Obama announces Chinese trade action on rare-earth minerals

The Obama administration on Tuesday stepped up pressure on China to loosen export restrictions on rare-earth minerals critical to the production of high-tech goods. 

President Obama announced the United States would file a case in the World Trade Organization, along with the European Union and Japan, requesting talks with China over its export controls. The request is the first formal step in a WTO legal case. 

"If China would simply let the market work on its own we'd have no objections, but their policies, currently, are preventing that from happening, and that goes against the very rules that China agreed to follow," Obama said during a press conference in the Rose Garden.

ADVERTISEMENT
The rare-earth minerals are critical to producing high-tech and manufacturing products, and U.S. business groups have long complained of Chinese restrictions on their export. China produces 95 percent of the world's rare-earth minerals and has reduced exports as demand has risen within its borders — a move that U.S. officials deem unfair.

The president said the restriction on rare-earth minerals is "too important for us to stand by and do nothing."

"We have to take control of our energy future and we can't let that energy industry take root in some other country because they were allowed to break the rules," he said.

While China-bashing is common during an election year, a senior administration official insisted Tuesday the timing of the WTO filing had nothing to do with the presidential election. 

The official said there was a need to bring the case, and noted the involvement of the European Union and Japan to buttress the point. 

Chinese officials defended the policy, arguing that reducing production is needed to limit environmental damage and conserve resources. 
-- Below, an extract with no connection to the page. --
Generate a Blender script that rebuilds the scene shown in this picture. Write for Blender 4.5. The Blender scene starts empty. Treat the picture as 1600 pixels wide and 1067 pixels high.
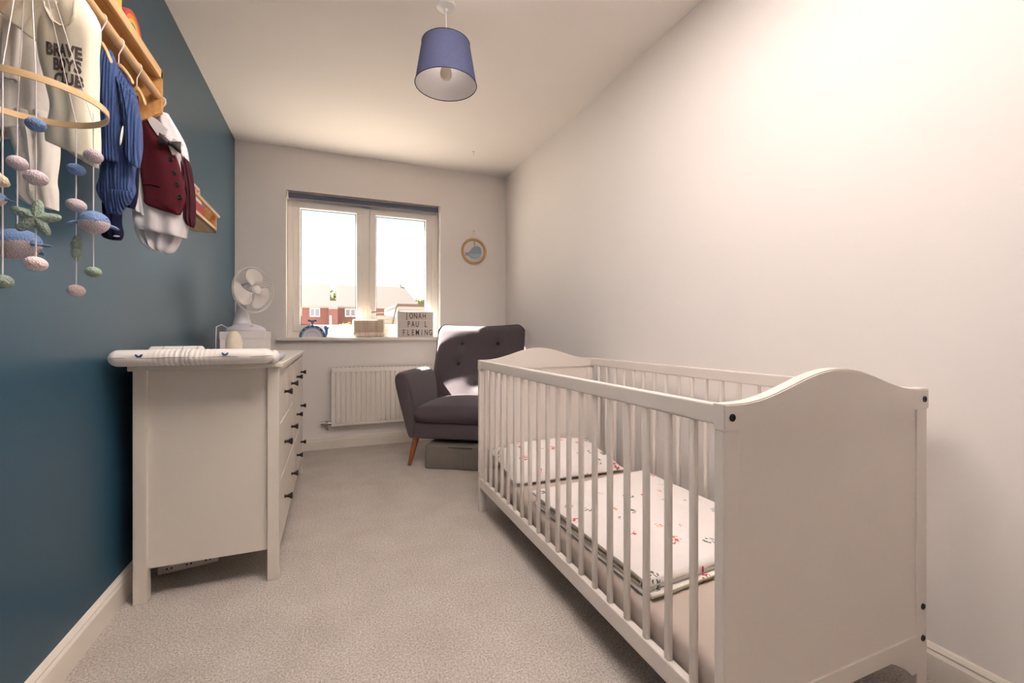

"We think the policy is in line with WTO rules," said Liu Weimin, a  Chinese foreign ministry spokesman said at a briefing, according to news reports. 

"Exports have been stable. China will continue to export, and will manage rare earths based on WTO rules," Liu said.

Political pressure to punish China for what critics say are its unfair trade practices — including an undervalued currency, intellectual property theft and indigenous innovation issues — has been building in Congress. 

Sen. Charles Schumer (D-N.Y.), the lead messaging strategist for Senate Democrats, called the move a "worthwhile step" but said more must be done to stop China’s "hoarding" of rare-earth minerals.

Schumer suggested that Treasury Secretary Timothy Geithner should immediately urge the World Bank to block financing for Chinese mining projects, and the Interior Department should block Chinese-funded mining projects in the United States.

"These two steps would get China’s attention right away and force them to reconsider their unfair practices," he said.

In the WTO filing, the United States said it wants to talk about restrictions on minerals used to produce hybrid car batteries, wind turbines, energy-efficient lighting, steel, advanced electronics, automobiles, petroleum and chemicals. 

U.S. officials say the restrictions in China are causing "massive distortions" of the global market. The officials also said the Chinese efforts are aimed at pressuring U.S. companies to move their production facilities to China.

"China continues to make its export restraints more restrictive, resulting in massive distortions and harmful disruptions in supply chains for these materials throughout the global marketplace,” said U.S. Trade Representative Ron Kirk in a statement.  

China has cut its export quotas of these minerals over the past several years to cope with growing demand at home, though the government also cites environmental concerns as the reason for the restrictions.

Sen. Chuck Grassley (R-Iowa) said the case undermines the need for the new Interagency Trade Enforcement Center created by the Obama administration.

"The cases show the United States is already capable of bringing enforcement actions without a new layer of government," Grassley said.

The White House said the new enforcement agency would be able to tackle a greater number of trade issues that arise, especially with China.

With the new case, U.S. officials said they needed to act now or risk the policy having a "crippling" effect on the industrial sector. 

Under WTO rules, if the matter is not resolved through consultations within 60 days — that period began Tuesday — the United States can request the establishment of a WTO dispute settlement panel.  

"We will continue fighting for a level playing field for American workers and manufacturers in order to grow our economy, and ensure open markets for products made in America," Kirk said. 

House Ways and Means Committee Chairman Dave Camp (R-Mich.) said Tuesday that he supports the White House's enforcement efforts.

"The United States should not hesitate to enforce its rights at the WTO, and I hope the administration will bring additional cases to address China's barriers," Camp said in a statement.


—This story was posted at 10:25 a.m. and last updated at 4:51 p.m.